[Directive] Restate each of the lines below word for word and drop every picture.

[Recorded data]
^^^^
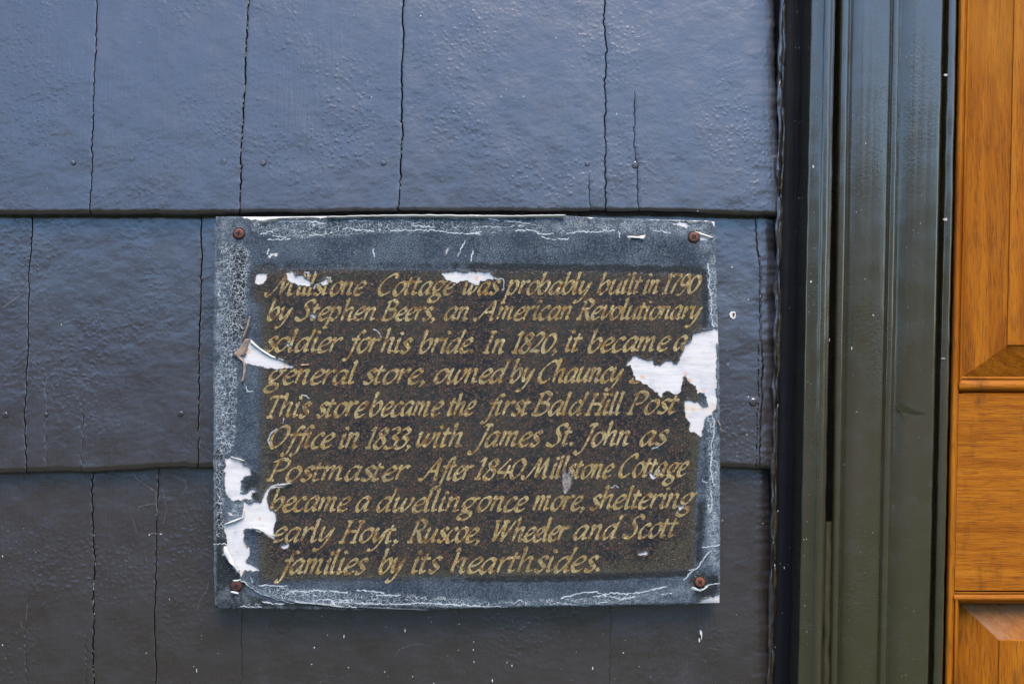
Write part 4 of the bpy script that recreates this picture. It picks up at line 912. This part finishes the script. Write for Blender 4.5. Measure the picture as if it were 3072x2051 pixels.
flake('E', [(1270, 1225), (1500, 1238), (1900, 1255)], [(1265, 1240), (1500, 1250), (1900, 1262)], .0002, .0006, M['edge'], n_=24, seed=16)
flake('D', [(2215, 465), (2235, 500), (2235, 570)], [(2208, 480), (2228, 515), (2250, 575)], .0004, .0025, M['flake_brown'], seed=17)
flake('A', [(775, 1385), (845, 1385)], [(770, 1400), (840, 1395)], .0003, .0014, M['flake_brown'], seed=18)
flake('A', [(225, 1330), (300, 1300), (250, 1280)], [(165, 1302), (175, 1320), (230, 1335)], .0004, .0015, M['edge'], seed=19)

# screws
def screw(c, x, y, rot, r=45, m='rust'):
    (u, v), = cp(c, [(x, y)]); cx, _, cz = W(u, v, 0); r = r/2.936*S
    s0 = disc(cx, -FILM-.0003, cz, r*1.22, .0002, M['recess'], plaque, 'screw_hole', 1., 24, ((1, 0), (.6, 1), (0, 1)), .12)
    s = disc(cx, -FILM-.0005, cz, r, .0010, M[m], plaque, 'screw', 1., 28, ((1, 0), (.98, .5), (.88, .85), (.6, .95), (.3, 1), (0, 1)), .03)
    # cross recess
    vs = []; fs = []; n4 = 16
    pts = []
    for k in range(4):
        a = rot+k*math.pi/2; ca, sa = math.cos(a), math.sin(a)
        for (l, wd_) in ((.16, -.16), (.55, -.10), (.60, 0), (.55, .10)):
            pts.append((cx+r*(l*ca-wd_*sa), -FILM-.00165, cz+r*(l*sa+wd_*ca)))
    o_ = mesh_obj('cross_recess', [(cx, -FILM-.00165, cz)]+pts, [(0, 1+k, 1+(k+1) % 16) for k in range(16)], M['recess'], s, False)
    return s
screw('A', 228, 237, R(80)); screw('B', 1999, 268, R(40)); screw('E', 205, 1045, R(20), 47, 'rust_dark'); screw('F', 2053, 1010, R(50), 43, 'rust_red')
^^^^
[Exercise solution]
Write part 4 of the bpy script that recreates this picture. It picks up at line 912. This part finishes the script. Write for Blender 4.5. Measure the picture as if it were 3072x2051 pixels.
flake('E', [(1270, 1225), (1500, 1238), (1900, 1255)], [(1265, 1240), (1500, 1250), (1900, 1262)], .0002, .0006, M['edge'], n_=24, seed=16)
flake('D', [(2215, 465), (2235, 500), (2235, 570)], [(2208, 480), (2228, 515), (2250, 575)], .0004, .0025, M['flake_brown'], seed=17)
flake('A', [(775, 1385), (845, 1385)], [(770, 1400), (840, 1395)], .0003, .0014, M['flake_brown'], seed=18)
flake('A', [(225, 1330), (300, 1300), (250, 1280)], [(165, 1302), (175, 1320), (230, 1335)], .0004, .0015, M['edge'], seed=19)

# screws
def screw(c, x, y, rot, r=45, m='rust'):
    (u, v), = cp(c, [(x, y)]); cx, _, cz = W(u, v, 0); r = r/2.936*S
    s0 = disc(cx, -FILM-.0003, cz, r*1.22, .0002, M['recess'], plaque, 'screw_hole', 1., 24, ((1, 0), (.6, 1), (0, 1)), .12)
    s = disc(cx, -FILM-.0005, cz, r, .0010, M[m], plaque, 'screw', 1., 28, ((1, 0), (.98, .5), (.88, .85), (.6, .95), (.3, 1), (0, 1)), .03)
    # cross recess
    vs = []; fs = []; n4 = 16
    pts = []
    for k in range(4):
        a = rot+k*math.pi/2; ca, sa = math.cos(a), math.sin(a)
        for (l, wd_) in ((.16, -.16), (.55, -.10), (.60, 0), (.55, .10)):
            pts.append((cx+r*(l*ca-wd_*sa), -FILM-.00165, cz+r*(l*sa+wd_*ca)))
    o_ = mesh_obj('cross_recess', [(cx, -FILM-.00165, cz)]+pts, [(0, 1+k, 1+(k+1) % 16) for k in range(16)], M['recess'], s, False)
    return s
screw('A', 228, 237, R(80)); screw('B', 1999, 268, R(40)); screw('E', 205, 1045, R(20), 47, 'rust_dark'); screw('F', 2053, 1010, R(50), 43, 'rust_red')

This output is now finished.